Launch Preview: SLS, Falcon 9, Atlas V, and Soyuz launches comprise busy launch manifest
Nine orbital launches are slated for the week of April 1, 2026, spanning five launch sites in the United States, Russia, Kazakhstan, and China. NASA’s Artemis II mission, the first crewed flight to the Moon since 1972, will lift off from Launch Complex 39B at Kennedy Space Center on 1 April at 18:24 EDT. SpaceX will conduct four Starlink‑v2 Mini deployments, two from Cape Canaveral and two from Vandenberg, while United Launch Alliance prepares an Atlas V launch of Amazon’s Leo broadband satellites after a delay. Russia will fire a Soyuz 2.1a/Fregat‑M carrying the Meridian‑M 21L communications payload from Plesetsk on 1 April, and a Soyuz 5 will depart Baikonur on 6 April. China’s commercial sector will debut two new launchers: CAS Space’s Kinetica 2 from Jiuquan Satellite Launch Center on 30 March and Space Pioneer’s Tianlong‑3 on 2 April.
The Artemis II stack consists of the SLS Block 1 core stage, the Orion crew capsule “Integrity,” and the Interim Cryogenic Propulsion Stage, which will place Orion into a high‑Earth orbit for a 23‑hour systems check before a trans‑lunar injection. Four cubesats—DLR’s TACHELES, Argentina’s ATENEA, South Korea’s K‑RadCube, and Saudi Arabia’s Space Weather CubeSat‑1—will be released from the ICPS. SpaceX’s Falcon 9 booster B1067‑34, set for its record‑tying flight count, will launch 29 Starlink‑v2 Mini satellites into a 252 × 267 km, 53.16° inclination orbit. The Atlas V will deliver a new batch of Leo satellites for Amazon, though payload mass is not disclosed. The Soyuz 2.1a will insert Meridian‑M 21L into a Molniya orbit, providing extended coverage over northern Russia; it may be the final Meridian launch before the Sfera‑V system replaces it. Kinetica 2, a two‑stage vehicle with two fixed strap‑on boosters, employs nine kerosene/LOX engines on the first stage and a single kerosene/LOX engine on the second, delivering up to 12 t to low‑Earth orbit or 7.8 t to a 500 km sun‑synchronous orbit. Its payloads include the Qingzhou cargo ship for the Chinese Academy of Sciences, a technology demonstrator, and an educational satellite. Tianlong‑3, a partially reusable launcher designed for up to 36 small satellites, will follow a southerly polar trajectory from a commercial pad at Jiuquan.

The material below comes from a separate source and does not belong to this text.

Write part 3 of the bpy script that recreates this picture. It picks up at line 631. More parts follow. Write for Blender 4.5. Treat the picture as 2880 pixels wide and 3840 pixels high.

The clustered launch schedule underscores a period of heightened activity across government and commercial sectors. Artemis II serves as a critical milestone toward NASA’s lunar landing goal, targeted for Artemis IV in early 2028, while the high‑frequency Starlink deployments expand SpaceX’s broadband constellation. ULA’s Atlas V resumption reflects continued demand for heavy‑lift services, and Russia’s Meridian‑M flight marks a transition to next‑generation communications satellites. China’s introduction of Kinetica 2 and Tianlong‑3 signals intensified competition in the reusable launch market, with reuse capability projected for 2027, potentially reshaping payload access for both domestic and international customers.